## [SET TASK]
Reproduce the listing below exactly. Pictures do not belong in the copy.

## [SOURCE DATA]
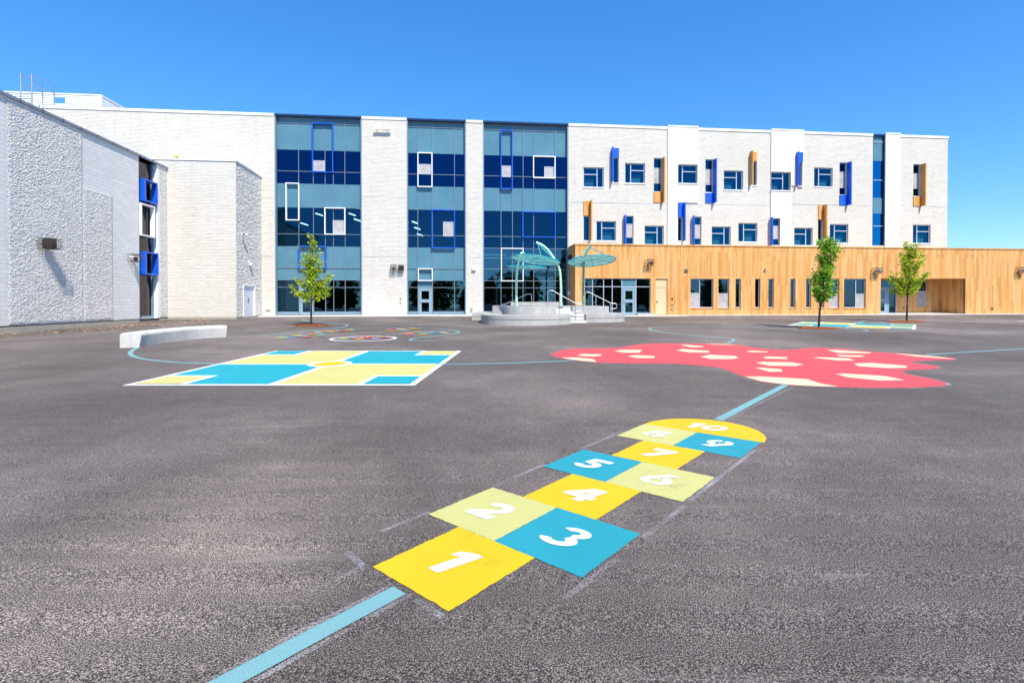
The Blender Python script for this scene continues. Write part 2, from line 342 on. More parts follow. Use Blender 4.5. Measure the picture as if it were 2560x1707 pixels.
# ------------------------------------------------------------------ mesh builder
class MB:
    def __init__(s): s.v = []; s.f = []; s.sm = []
    def add(s, vs, fs, smooth=False):
        k = len(s.v); s.v += [tuple(v) for v in vs]
        for f in fs: s.f.append(tuple(i + k for i in f)); s.sm.append(smooth)
        return s
    def box(s, x0, x1, y0, y1, z0, z1):
        if x0 > x1: x0, x1 = x1, x0
        if y0 > y1: y0, y1 = y1, y0
        if z0 > z1: z0, z1 = z1, z0
        return s.add([(x0, y0, z0), (x1, y0, z0), (x1, y1, z0), (x0, y1, z0), (x0, y0, z1), (x1, y0, z1), (x1, y1, z1), (x0, y1, z1)],
              [(0, 3, 2, 1), (4, 5, 6, 7), (0, 1, 5, 4), (1, 2, 6, 5), (2, 3, 7, 6), (3, 0, 4, 7)])
    def quad(s, a, b, c, d): return s.add([a, b, c, d], [(0, 1, 2, 3)])
    def prism(s, poly, z0, z1):
        """poly anticlockwise [(x,y)]; z0/z1 numbers or functions of (x,y)"""
        n = len(poly)
        f0 = z0 if callable(z0) else (lambda x, y: z0); f1 = z1 if callable(z1) else (lambda x, y: z1)
        vs = [(x, y, f0(x, y)) for x, y in poly] + [(x, y, f1(x, y)) for x, y in poly]
        fs = [tuple(range(n - 1, -1, -1)), tuple(range(n, 2 * n))] + [(i, (i + 1) % n, n + (i + 1) % n, n + i) for i in range(n)]
        return s.add(vs, fs)
    def tube(s, pts, r, n=10, caps=True, r2=None):
        pts = [Vector(p) for p in pts]; rings = []; m = len(pts)
        prev = None
        for i, p in enumerate(pts):
            t = (pts[min(i + 1, m - 1)] - pts[max(i - 1, 0)]).normalized()
            if prev is None:
                a = Vector((0, 0, 1)) if abs(t.z) < 0.9 else Vector((1, 0, 0))
                u = t.cross(a).normalized()
            else:
                u = (prev - t * prev.dot(t)).normalized()
            prev = u; w = t.cross(u)
            rr = r if r2 is None else r + (r2 - r) * i / (m - 1)
            rings.append([p + (u * math.cos(2 * PI * k / n) + w * math.sin(2 * PI * k / n)) * rr for k in range(n)])
        vs = [v for ring in rings for v in ring]
        fs = [(i * n + k, i * n + (k + 1) % n, (i + 1) * n + (k + 1) % n, (i + 1) * n + k) for i in range(m - 1) for k in range(n)]
        s.add(vs, fs, True)
        if caps: s.add(rings[0], [tuple(range(n - 1, -1, -1))]); s.add(rings[-1], [tuple(range(n))])
        return s
    def build(s, name, mat, parent=None, loc=None, bevel=0.0):
        me = bpy.data.meshes.new(name); me.from_pydata(s.v, [], s.f); me.update()
        bm = bmesh.new(); bm.from_mesh(me); bmesh.ops.recalc_face_normals(bm, faces=bm.faces) if False else None
        bm.to_mesh(me); bm.free()
        me.polygons.foreach_set('use_smooth', s.sm)
        me.materials.append(MATS[mat] if isinstance(mat, str) else mat)
        o = bpy.data.objects.new(name, me); C.objects.link(o)
        if parent: o.parent = parent
        if loc: o.location = loc
        if bevel:
            b = o.modifiers.new('bevel', 'BEVEL'); b.width = bevel; b.segments = 3; b.limit_method = 'ANGLE'
        return o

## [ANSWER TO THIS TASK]
The Blender Python script for this scene continues. Write part 2, from line 342 on. More parts follow. Use Blender 4.5. Measure the picture as if it were 2560x1707 pixels.
# ------------------------------------------------------------------ mesh builder
class MB:
    def __init__(s): s.v = []; s.f = []; s.sm = []
    def add(s, vs, fs, smooth=False):
        k = len(s.v); s.v += [tuple(v) for v in vs]
        for f in fs: s.f.append(tuple(i + k for i in f)); s.sm.append(smooth)
        return s
    def box(s, x0, x1, y0, y1, z0, z1):
        if x0 > x1: x0, x1 = x1, x0
        if y0 > y1: y0, y1 = y1, y0
        if z0 > z1: z0, z1 = z1, z0
        return s.add([(x0, y0, z0), (x1, y0, z0), (x1, y1, z0), (x0, y1, z0), (x0, y0, z1), (x1, y0, z1), (x1, y1, z1), (x0, y1, z1)],
              [(0, 3, 2, 1), (4, 5, 6, 7), (0, 1, 5, 4), (1, 2, 6, 5), (2, 3, 7, 6), (3, 0, 4, 7)])
    def quad(s, a, b, c, d): return s.add([a, b, c, d], [(0, 1, 2, 3)])
    def prism(s, poly, z0, z1):
        """poly anticlockwise [(x,y)]; z0/z1 numbers or functions of (x,y)"""
        n = len(poly)
        f0 = z0 if callable(z0) else (lambda x, y: z0); f1 = z1 if callable(z1) else (lambda x, y: z1)
        vs = [(x, y, f0(x, y)) for x, y in poly] + [(x, y, f1(x, y)) for x, y in poly]
        fs = [tuple(range(n - 1, -1, -1)), tuple(range(n, 2 * n))] + [(i, (i + 1) % n, n + (i + 1) % n, n + i) for i in range(n)]
        return s.add(vs, fs)
    def tube(s, pts, r, n=10, caps=True, r2=None):
        pts = [Vector(p) for p in pts]; rings = []; m = len(pts)
        prev = None
        for i, p in enumerate(pts):
            t = (pts[min(i + 1, m - 1)] - pts[max(i - 1, 0)]).normalized()
            if prev is None:
                a = Vector((0, 0, 1)) if abs(t.z) < 0.9 else Vector((1, 0, 0))
                u = t.cross(a).normalized()
            else:
                u = (prev - t * prev.dot(t)).normalized()
            prev = u; w = t.cross(u)
            rr = r if r2 is None else r + (r2 - r) * i / (m - 1)
            rings.append([p + (u * math.cos(2 * PI * k / n) + w * math.sin(2 * PI * k / n)) * rr for k in range(n)])
        vs = [v for ring in rings for v in ring]
        fs = [(i * n + k, i * n + (k + 1) % n, (i + 1) * n + (k + 1) % n, (i + 1) * n + k) for i in range(m - 1) for k in range(n)]
        s.add(vs, fs, True)
        if caps: s.add(rings[0], [tuple(range(n - 1, -1, -1))]); s.add(rings[-1], [tuple(range(n))])
        return s
    def build(s, name, mat, parent=None, loc=None, bevel=0.0):
        me = bpy.data.meshes.new(name); me.from_pydata(s.v, [], s.f); me.update()
        bm = bmesh.new(); bm.from_mesh(me); bmesh.ops.recalc_face_normals(bm, faces=bm.faces) if False else None
        bm.to_mesh(me); bm.free()
        me.polygons.foreach_set('use_smooth', s.sm)
        me.materials.append(MATS[mat] if isinstance(mat, str) else mat)
        o = bpy.data.objects.new(name, me); C.objects.link(o)
        if parent: o.parent = parent
        if loc: o.location = loc
        if bevel:
            b = o.modifiers.new('bevel', 'BEVEL'); b.width = bevel; b.segments = 3; b.limit_method = 'ANGLE'
        return o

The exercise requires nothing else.